Intolerante para com as injustiças, dava tudo pelas pessoas, que nem mãe a defender os seus filhos. Acreditava na superação das pessoas e fazia-nos sentir os melhores do mundo. Pensava sempre primeiro no coletivo, antes do indivíduo. Os seus abraços eram infinitos e sinceros. A Raquel era única, irrepetível e insubstituível. Quando ficou doente, soube logo que seria uma guerra difícil e apressou-se sempre a dizer que não queria homenagens e que “detestava essas merdas”. Por isso, que fique claro, isto NÃO É uma homenagem, mas um choro profundo e inconsolável pela tua partida. Cada dia que passa compreendo melhor o sentido que davas ao cheiro do pão torrado e à importância das coisas simples da vida. Viveste apaixonadamente, lutaste por causas e ideais.

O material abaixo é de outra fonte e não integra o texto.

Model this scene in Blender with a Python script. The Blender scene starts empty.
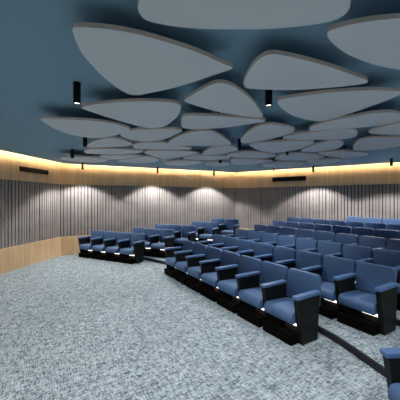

Mobilizaste este mundo e o outro por aquilo que acreditavas. Deixas um rasto de bondade e generosidade enorme por onde passaste e hoje serei porventura melhor pessoa porque tu exististe na minha vida. Isto não será a mesma coisa sem ti.
Há muito que não sou crente, mas o Céu ou o Inferno que se cuidem, a Raquel está a chegar! (Risos).
Um abraço Raquel, igual aqueles que tu nos davas.